La II República, loas a un fiasco
Imposible construir democracias negándole el derecho a existir al adversario
NOVENTA aniversario de la proclamación de la II República, cuando se soñó con poner al día el reloj de España y arribar a una democracia moderna. Huelga decirlo: salió fatal.
Sánchez idealiza la República desde la tribuna del Congreso. La sitúa como «uno de los tres hitos que han convertido a España en un gran país, junto a la Constitución de 1978 y la adhesión a Europa». Esa exaltación hiperbólica de la República es falsaria. Una vez más, el PSOE reivindica como un éxito una experiencia política que por desgracia resultó un dramático fracaso, cebado por la deslealtad de izquierda y derecha hacia las leyes de la propia República. No se pueden construir democracias sin demócratas, y ese fue el pecado original del régimen nacido en abril de 1931. Imposible sostener modelos parlamentarios sanos y solventes y un sistema de libertades y derechos con partidos que niegan a sus adversarios el propio derecho a existir. «No temáis que os llamen sectarios. Yo lo soy. Tengo la soberbia de ser ardientemente sectario», proclamaba el que hoy ensalzan como san Azaña. Ese celo doctrinario, que acabaría esgrimiendo una atroz faz violenta, acabó dinamitando la República. Ahí sí late una gran lección para el tiempo presente: frente al ejemplo de entendimiento y tolerancia de la Transición, hoy estamos recuperando los peores tics sectarios de aquellos años treinta (incluso teníamos en el Gobierno hasta anteayer a un cantamañanas con tarjeta de vicepresidente proclamando que «la derecha jamás volverá a gobernar», lo que equivale a liquidar la alternancia democrática).
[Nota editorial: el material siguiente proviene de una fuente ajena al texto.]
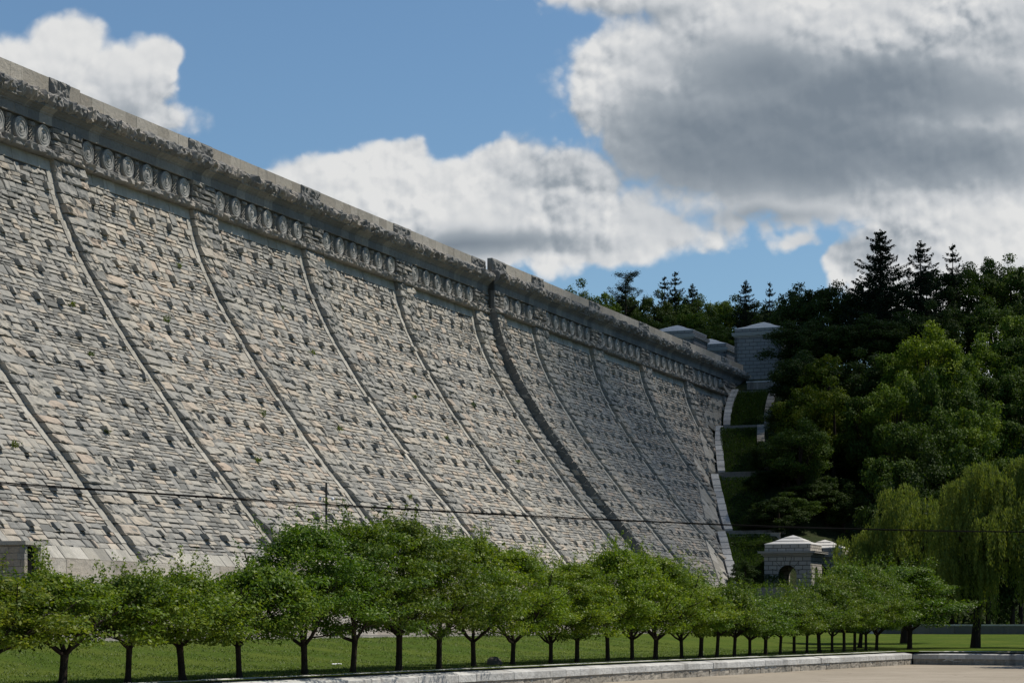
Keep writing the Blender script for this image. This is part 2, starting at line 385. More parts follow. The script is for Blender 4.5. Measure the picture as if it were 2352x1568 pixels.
# contact of hillside with the dam (along, height)
CS_ = [262, 268, 290, 306.2, 312.4, 330.3, 336.9, 353.5, 360.4, 372.2, 384, 400, 430, 480, 560, 640, 800, 1200]
CZ_ = [-1.3, -1.0, 4.9, 13.0, 13.5, 23.3, 24.3, 33.4, 34.2, 42.0, 45.8, 46.0, 48, 54, 62, 69, 80, 90]

T_BAND = T_of_z(39.9); T_BASE = T_of_z(5.35)
def dam_backing(sa, sb, dq, dz):
    mb = MB(); t = np.linspace(0, TMAX, 60)
    for off, a, b_ in ((-.07, sa, sb),):
        G = np.stack([surf(x, t, off, dq, dz) for x in np.linspace(a, b_, 8)], 0); mb.grid(G, flip=True)
    return mb

def build_bay(s_a, s_b, nmed, dq, dz, seed, smin_t=None):
    """one bay: pilaster at s_a..s_a+PW, then field to s_b"""
    rng = np.random.default_rng(seed)
    pw = PW if nmed == 6 else PW * .55 + .9
    if nmed == 0: pw = s_b - s_a
    f0, f1 = s_a + pw, s_b
    tz = np.linspace(T_BAND, T_BASE, 40)
    # how far down is above the hillside?
    def vis(R):
        if s_a < 255: return R
        out = []
        for r in R:
            z = float(np.interp(r[2], tt, zz))
            if z > np.interp(r[0], CS_, CZ_) - 2.5: out.append(r)
        return out
    # pilaster
    mb = MB(); R = []; t = 0.0
    while t < TMAX - .2:
        hh = rng.uniform(.85, 1.15)
        if TMAX - t - hh < .6: hh = TMAX - t
        k = rng.integers(2, 5); c = np.linspace(0, 1, k + 1); c[1:-1] += rng.uniform(-.10, .10, k - 1)
        for a, b_ in zip(c[:-1], c[1:]):
            if (b_ - a) * pw > .5: R.append((s_a + a * pw, s_a + b_ * pw, t, t + hh))
            else: R.append((s_a + a * pw, s_a + b_ * pw, t, t + hh))
        t += hh
    R = vis(R)
    stones(mb, R, rng, surfh, base=.60, gap=.03, rough=.08, bulge=.05, tilt=.12, edge=.06, depth=.9, lift=.06, over=.08, nu=6, nv=5, cj=.03, dq=dq, dz=dz)
    t = np.linspace(0, TMAX, 60)
    for off in (.50,):
        G = np.stack([surfh(x, t, off, dq, dz) for x in (s_a + .12, s_b if nmed == 0 else f0 - .12)], 0); mb.grid(G, flip=True, tint=0)
    for x in (s_a + .12, f0 - .12):
        G = np.stack([surfh(x, t, o_, dq, dz) for o_ in (-.1, .50)], 0); mb.grid(G, tint=0)
    pil = mb.build('pilaster', M_rub, dam)
    # frieze: pilaster blocks
    mb = MB(); R = []; z = 41.75
    while z < 43.85 - .1:
        hh = .54
        k = rng.integers(2, 4); c = np.linspace(0, 1, k + 1); c[1:-1] += rng.uniform(-.1, .1, k - 1)
        for a, b_ in zip(c[:-1], c[1:]): R.append((s_a + a * pw, s_a + b_ * pw, z, z + hh))
        z += hh
    stones(mb, R, rng, flat, base=.42, gap=.03, rough=.07, bulge=.09, tilt=.1, edge=.05, depth=.5, lift=.06, nu=5, nv=4, tints=rng.uniform(.2, .9, len(R)), dq=dq, dz=dz)
    mb.box((s_a + .1, -(.3 + dq), 41.0 + dz), (f0 - .1, .2 - dq, 43.9 + dz), tint=0)
    mb.build('frieze_block', M_old, dam)
    # rock faced ledge
    mb = MB(); R = []; x = s_a
    while x < s_b - .1:
        w = rng.uniform(1.0, 1.9)
        if s_b - x - w < .7: w = s_b - x
        R.append((x, x + w, 40.98, 41.72)); x += w
    stones(mb, R, rng, flat, base=.78, gap=.02, rough=.10, bulge=.16, tilt=.1, edge=.08, depth=.95, lift=.06, nu=6, nv=5, tints=rng.uniform(.35, 1, len(R)), dq=dq, dz=dz)
    mb.box((s_a + .02, -(.6 + dq), 41.06 + dz), (s_b - .02, .2 - dq, 41.66 + dz), tint=.1)
    mb.build('rock_ledge', M_cor, dam)
    if nmed == 0: return
    # field of coursed rubble
    mb = MB(); SW = .85
    R = rubble(f0 + SW * .6, f1 - SW, T_BAND, T_BASE, rng); R = vis(R)
    stones(mb, R, rng, surfh, nu=4, nv=4, rough=.034, bulge=.03, tilt=.05, lift=.035, gap=.024, edge=.035, depth=.24, over=.05, tints=np.clip(rng.beta(1.3, 1.5, len(R)) + {13: -.05, 14: -.02, 15: -.16, 16: .06, 17: -.04, 18: .03}.get(seed + 1, 0), 0, 1), dq=dq, dz=dz)
    R = []
    zrow = 38.35
    cnt = nmed
    while zrow > 6.6:
        tc_ = T_of_z(zrow)
        for i in range(cnt):
            c = f0 + 1.35 + i * (f1 - f0 - 2.9) / max(cnt - 1, 1) + rng.normal(0, .10)
            hw_ = rng.uniform(.20, .28); hh_ = rng.uniform(.25, .33); R.append((c - hw_, c + hw_ + rng.uniform(0, .25), tc_ - hh_, tc_ + hh_))
        zrow -= 2.86
    R = vis(R)
    stones(mb, R, rng, surfh, base=.48, gap=0, rough=.03, bulge=.0, tilt=.09, edge=.0, depth=.7, lift=.09, nu=4, nv=4, tints=rng.uniform(.15, .7, len(R)), dq=dq, dz=dz)
    fld = mb.build('rubble_field', M_rub, dam)
    mb = dam_backing(s_a - .01, s_b + .01, dq, dz)
    mb.box((s_a - .01, .07 - dq, 40.9 + dz), (s_b + .01, 3 - dq, 44.2 + dz))
    mb.build('mortar_core', M_gap, dam)
    # dressed margins, band under the ledge, base course
    mb = MB(); R = []; R2 = []
    t = T_BAND
    while t < TMAX - .3:
        hh = 1.15 if t + 1.6 < TMAX else TMAX - t
        R.append((f1 - SW, f1, t, t + hh)); R.append((f0, f0 + SW * .6, t, t + hh)); t += hh
    k = max(2, int(round((f1 - f0) / 1.9))); xs = np.linspace(f0, f1, k + 1)
    for a, b_ in zip(xs[:-1], xs[1:]):
        R2.append((a, b_, 0, T_BAND))
    k = max(2, int(round((f1 - f0 - 1.4) / 1.5))); xs = np.linspace(f0 + SW * .6, f1 - SW, k + 1)
    for a, b_ in zip(xs[:-1], xs[1:]): R2.append((a, b_, T_BASE, TMAX))
    for L in (vis(R), vis(R2)):
        stones(mb, L, rng, surf, base=.06, gap=.022, rough=.006, bulge=.0, tilt=.02, edge=.0, depth=.15, lift=.012, nu=3, nv=3, cj=.0, dq=dq, dz=dz)
    mb.build('dressed_margin', M_smooth, dam)
    # carved frieze with medallions
    mb = MB()
    mb.box((f0 - .05, -(-.02 + dq), 41.6 + dz), (f1 + .05, .4 - dq, 43.95 + dz), tint=.25)
    c0 = f0 + 1.12; cs = [c0 + i * (f1 - f0 - 2.24) / (nmed - 1) for i in range(nmed)]
    mids = [(cs[i] + cs[i + 1]) / 2 for i in range(nmed - 1)]
    for mx in mids + [f0 + .05, f1 - .05]:
        for sgn in (-1, 1):
            for kx in range(-2, 3):
                a = np.array([mx - .30, 42.0]); L = 1.7
                zc = 42.75 + kx * .36
                p = [(mx - .32, -(.10 + dq), zc - sgn * .35 + dz), (mx + .32, -(.10 + dq), zc + sgn * .35 + dz)]
                mb.tube(p, .05, 4, tint=.8)
        for zb in (41.95, 43.6):
            st_ = [(mx - .38, mx + .38, zb - .22, zb + .16)]
            stones(mb, st_, rng, flat, base=.14, gap=0, rough=.06, bulge=.08, tilt=.05, depth=.15, nu=5, nv=4, tints=np.array([.6]), dq=dq, dz=dz)
    fr = mb.build('carved_frieze', M_old, dam)
    for cx in cs:
        m2 = MB(); RR = 1.0; K = 30
        prof = [(1.0, -.05), (1.0, .20), (.94, .27), (.88, .27), (.84, .20), (.72, .20), (.68, .25), (.60, .25), (.56, .17), (.42, .17), (.38, .22), (.30, .22), (.26, .16), (.17, .30), (.0, .34)]
        an = np.arange(K + 1) / K * 2 * np.pi
        G = np.array([[(r * .95 * RR * math.cos(a), -(o_ + dq + .02), r * RR * math.sin(a) + 42.84 + dz) for a in an] for r, o_ in prof])
        m2.grid(G + np.array([cx, 0, 0]), tint=rng.uniform(.2, 1), flip=True)
        for a in np.linspace(-2.6, -.5, 6):      # carved rope marks round the boss
            m2.tube([(cx + .47 * math.cos(a), -(.19 + dq), 42.84 + dz + .47 * math.sin(a)), (cx + .60 * math.cos(a + .2), -(.21 + dq), 42.84 + dz + .60 * math.sin(a + .2))], .035, 4)
        m2.build('medallion', M_med, dam)

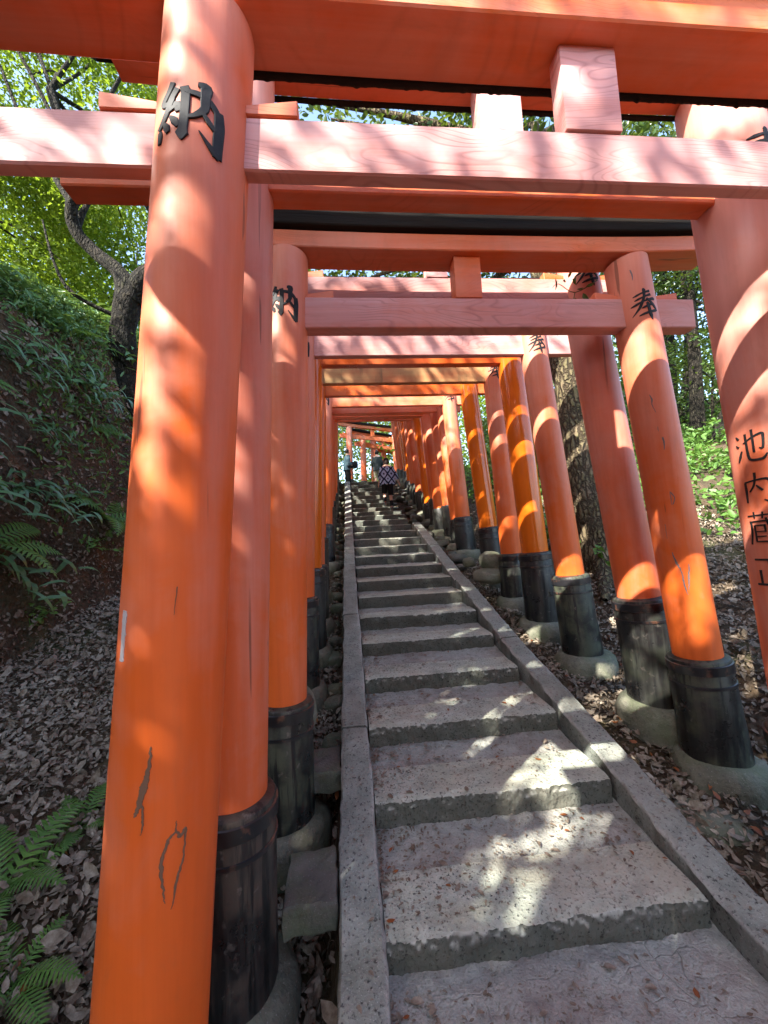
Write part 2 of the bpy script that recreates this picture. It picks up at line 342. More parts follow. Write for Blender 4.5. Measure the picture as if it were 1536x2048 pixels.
BARK = bark('rugged_bark', (0.045, 0.032, 0.02), (0.19, 0.14, 0.09)); BARK2 = bark('dark_bark', (0.010, 0.008, 0.006), (0.042, 0.033, 0.024), 1.4)

# ---------------------------------------------------------------- terrain
ST = [(1.52, -1.47), (2.08, -1.345), (2.64, -1.222), (3.18, -1.095), (3.75, -0.96), (4.27, -0.82), (4.78, -0.675), (5.28, -0.53), (5.78, -0.385), (6.28, -0.24), (6.85, -0.095),
      (7.40, 0.05), (7.95, 0.20), (8.50, 0.345), (9.0, 0.50), (9.45, 0.64), (9.90, 0.775), (10.35, 0.915), (10.72, 1.075), (11.10, 1.235), (11.5, 1.39), (11.85, 1.555), (12.2, 1.715), (12.5, 1.87), (12.8, 2.02)]
ST = [(y, z+EZ) for y, z in ST]
ys = np.array([-40, -8, 0.9]+[a for a, b in ST]+[40.]); zs = np.array([-4.5, -0.9, 0.02]+[b for a, b in ST]+[ST[-1][1]+1.5])
def s_of(y): return float(np.interp(y, ys, zs))
LX = np.array([-60, -20, -9, -6.0, -4.95, -4.2, -3.6, -3.3, -3.05, -2.88, -2.0, -0.85, -0.2]); LR = np.array([0.0, 3.6, 4.5, 4.4, 4.35, 4.1, 3.45, 2.3, 1.0, 0.12, -0.02, -0.32, -0.34])
RX = np.array([1.45, 2.35, 2.9, 4.5, 12, 60]); RR = np.array([-0.2, -0.24, 0.08, 0.62, 2.5, 6.0])
def ground(x, y):
    s = s_of(y)
    if x < -0.15:
        k = 1.0 if y < 8.5 else max(0.12, 1-(y-8.5)/6.0)
        r = float(np.interp(x + 0.22*noise.noise(Vector((y*0.55, 3.1, 0.2)))*(1 if x < -2 else 0), LX, LR)); r = r*k if r > 0 else r
        amp = 0.04+0.20*min(1, max(0, (-x-2.8)/1.5))
    elif x > 1.5:
        r = float(np.interp(x, RX, RR)); amp = 0.03+0.16*min(1, max(0, (x-2.6)/2))
    else:
        return s-0.2 if y < 12.75 else s-0.004
    n = noise.fractal(Vector((x*1.1, y*1.1, 0.3)), 0.9, 2.1, 4)
    n2 = noise.noise(Vector((x*6, y*6, 1.7)))
    if y > 12.8 and -2.5 < x < 5: r *= 0.1; amp *= 0.3
    return s+r+amp*n+0.018*n2
def axis_lines(segs):
    out = []
    for a, b, st in segs: out += list(np.arange(a, b, st))
    return np.array(out+[segs[-1][1]])
gx = axis_lines([(-200, -20, 20), (-20, -9, 0.8), (-9, -5.2, 0.2), (-5.2, -0.12, 0.06), (-0.12, 1.5, 0.27), (1.5, 3.6, 0.07), (3.6, 8, 0.2), (8, 20, 0.8), (20, 200, 20)])
gy = axis_lines([(-200, -20, 20), (-20, -2, 1.0), (-2, 0.4, 0.2), (0.4, 7, 0.07), (7, 13, 0.14), (13, 24, 0.5), (24, 44, 2), (44, 220, 22)])
V = [(x, y, ground(x, y)) for y in gy for x in gx]; nx = len(gx)
Fc = [(j*nx+i, j*nx+i+1, (j+1)*nx+i+1, (j+1)*nx+i) for j in range(len(gy)-1) for i in range(nx-1)]
tag(link('ground', np_mesh('ground', V, Fc, True), SOIL), kind='structure', label='brown forest soil rising into a cut bank on the left of the stairs')

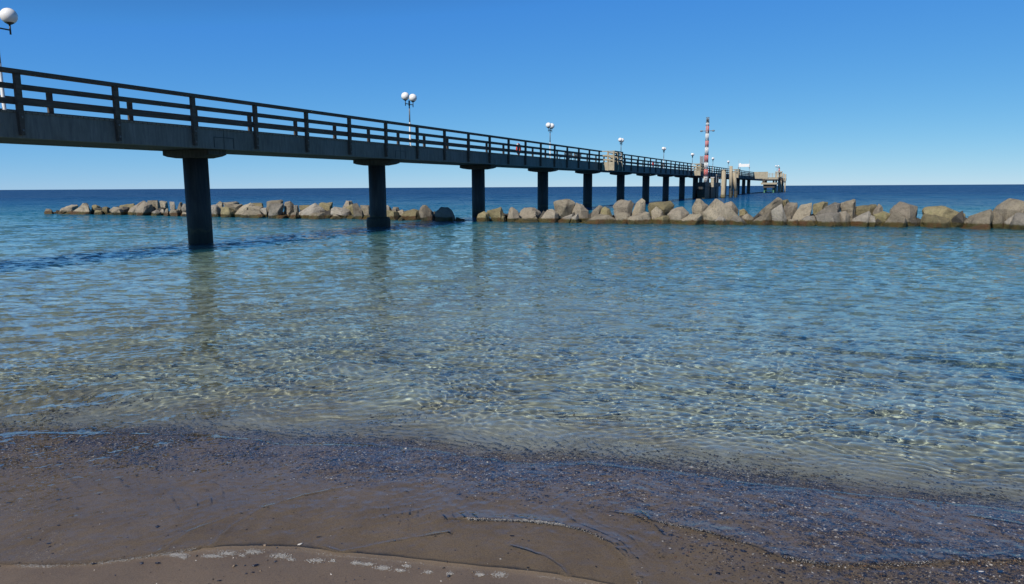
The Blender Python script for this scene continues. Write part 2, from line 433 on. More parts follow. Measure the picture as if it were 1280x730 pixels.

La República, recibida con ilusión en las ciudades, encadenó errores. Su deriva desencantó pronto a muchos de sus patrocinares, incluido uno de los españoles más lúcidos: el filósofo Ortega. En 1931 se rubricó una Constitución diseñada para un perpetuo gobierno de la izquierda y arrancó una cascada de reformas sin detenerse a pensar si el país realmente las quería, o si estaba preparado para su imposición abrupta (las medidas anticlericales, por ejemplo, iban totalmente a contrapelo del sentir de un pueblo católico). Las elecciones de 1933, cuando gana la derecha, muestran –como ahora– que a la izquierda se le atraganta la alternancia y comienza a maniobrar contra la propia legalidad republicana (ahí está el inefable PSOE animando la Revolución de Asturias del 34). Alcalá-Zamora fracasa en su intento de «centrar la República». Entre 1932 y 1934 hubo cuatro insurrecciones revolucionarias de izquierdas; y la derecha también intrigaba. Se persigue la libertad de prensa (intervenciones en ABC y ‘El Debate’). El orden público se deteriora. Se paga además la resaca del Crack del 29 y un contexto europeo de choque de ideologías totalitarias (del que España acabará siendo sangrienta probeta bélica).
Decepcionante que el actual presidente reivindique aquel fiasco mientras ha forzado una suerte de pena de destierro sin juicio de Juan Carlos I, cuyo reinado de estabilidad, concordia y enorme modernización sí ha sido de verdad «un hito» en la historia de España.